The Cam is crossed by several bridges, including a Bridge of Sighs, just like the one in Venice but smaller. Our chauffeur said it was so called because students had to cross it to get their exam results.

How to get there. You could fly to London airports, get across to King’s Cross or Liverpool Street and catch a train, or fly to Norwich and catch a train changing at Stowmarket, or hire a car from the airports. If you ever think of driving into Cambridge, think again. It is full of cycles and people, one-way streets and narrow lanes. Cambridge is ringed by five park and ride places. I went there by train, from Keith taking the evening train to Inverness and then the sleeper (www.scotrail.co.uk caledoniansleeper). The attendant for my coach was waiting on the platform and greeted me by name. Berths are great, and it is such an experience to go to the next carriage, the lounge car, and sit with a nice glass of wine, enjoying the scenery as the night drew in.

The cooked breakfast was served in my cabin, and it is so relaxing to know that you have time to get off at you leisure and stroll down the platform at London Euston while hordes of grim-faced, staring-eyed commuters charge past.

If you take the first-class option, you can use the executive lounge in King‘s Cross for a shower or tea. It is just a five-minute walk to King’s Cross to catch a train to Cambridge; there are several per hour. The return journey was the same, a relaxed departure from Cambridge, stroll along to Euston, tea in the executive lounge – with discussions with a foreign couple about our Independence –and then over to the longest train in the UK, a touch of Scotland in London, to again relax in the lounge car.

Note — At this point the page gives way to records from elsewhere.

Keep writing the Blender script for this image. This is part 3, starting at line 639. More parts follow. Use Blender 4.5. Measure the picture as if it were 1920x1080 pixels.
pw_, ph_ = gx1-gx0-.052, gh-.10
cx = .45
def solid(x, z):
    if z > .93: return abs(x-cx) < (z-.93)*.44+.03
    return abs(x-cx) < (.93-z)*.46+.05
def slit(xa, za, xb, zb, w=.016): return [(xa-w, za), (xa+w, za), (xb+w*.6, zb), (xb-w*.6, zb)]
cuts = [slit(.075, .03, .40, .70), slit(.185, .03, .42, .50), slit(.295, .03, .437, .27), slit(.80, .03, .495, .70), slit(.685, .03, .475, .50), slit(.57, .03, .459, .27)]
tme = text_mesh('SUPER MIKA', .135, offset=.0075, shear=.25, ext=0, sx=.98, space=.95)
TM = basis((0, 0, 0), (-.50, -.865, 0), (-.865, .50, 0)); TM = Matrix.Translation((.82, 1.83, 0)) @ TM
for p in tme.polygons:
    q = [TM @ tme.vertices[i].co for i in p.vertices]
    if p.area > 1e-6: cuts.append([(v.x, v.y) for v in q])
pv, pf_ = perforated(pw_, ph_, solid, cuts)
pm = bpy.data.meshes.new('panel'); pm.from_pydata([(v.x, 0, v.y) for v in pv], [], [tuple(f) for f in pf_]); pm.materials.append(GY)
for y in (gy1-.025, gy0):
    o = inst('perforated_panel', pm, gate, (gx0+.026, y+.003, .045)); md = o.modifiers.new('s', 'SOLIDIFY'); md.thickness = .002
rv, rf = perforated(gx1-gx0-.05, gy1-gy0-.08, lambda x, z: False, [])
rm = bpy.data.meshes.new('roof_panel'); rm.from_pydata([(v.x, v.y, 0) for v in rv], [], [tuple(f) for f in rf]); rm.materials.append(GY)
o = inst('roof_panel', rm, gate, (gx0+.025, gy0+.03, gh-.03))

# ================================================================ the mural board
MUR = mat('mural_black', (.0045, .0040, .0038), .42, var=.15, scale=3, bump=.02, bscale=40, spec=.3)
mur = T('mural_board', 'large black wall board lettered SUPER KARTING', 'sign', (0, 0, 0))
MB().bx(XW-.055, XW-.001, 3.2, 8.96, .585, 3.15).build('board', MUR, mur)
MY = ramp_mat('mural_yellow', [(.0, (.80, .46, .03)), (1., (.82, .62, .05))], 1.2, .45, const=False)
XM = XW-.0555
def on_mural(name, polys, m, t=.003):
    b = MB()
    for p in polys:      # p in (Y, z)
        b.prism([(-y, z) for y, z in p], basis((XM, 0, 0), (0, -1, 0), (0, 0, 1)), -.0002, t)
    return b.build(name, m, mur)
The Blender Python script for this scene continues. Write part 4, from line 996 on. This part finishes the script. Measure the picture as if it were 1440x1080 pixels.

An Australian couple were there, eating haggis neeps and tatties with Tennents beer, and like others, commenting on how reasonable the prices are, especially compared to those on the station. In the morning it was again the luxury of breakfast in the cabin. Compare this with the stress, indignity and just plain hassle of air travel – on the train you do not have to get partially undressed and x-rayed, you can carry a penknife and liquids, and no-one cares what the weight of your suitcase is.

To go down to England, it is the only way.

I enjoyed Cambridge. You are walking through such a rich tapestry of history, and history is still being made there. Such a vibrant and bustling place, with so many students and tourists from all over the world. Well worth a visit.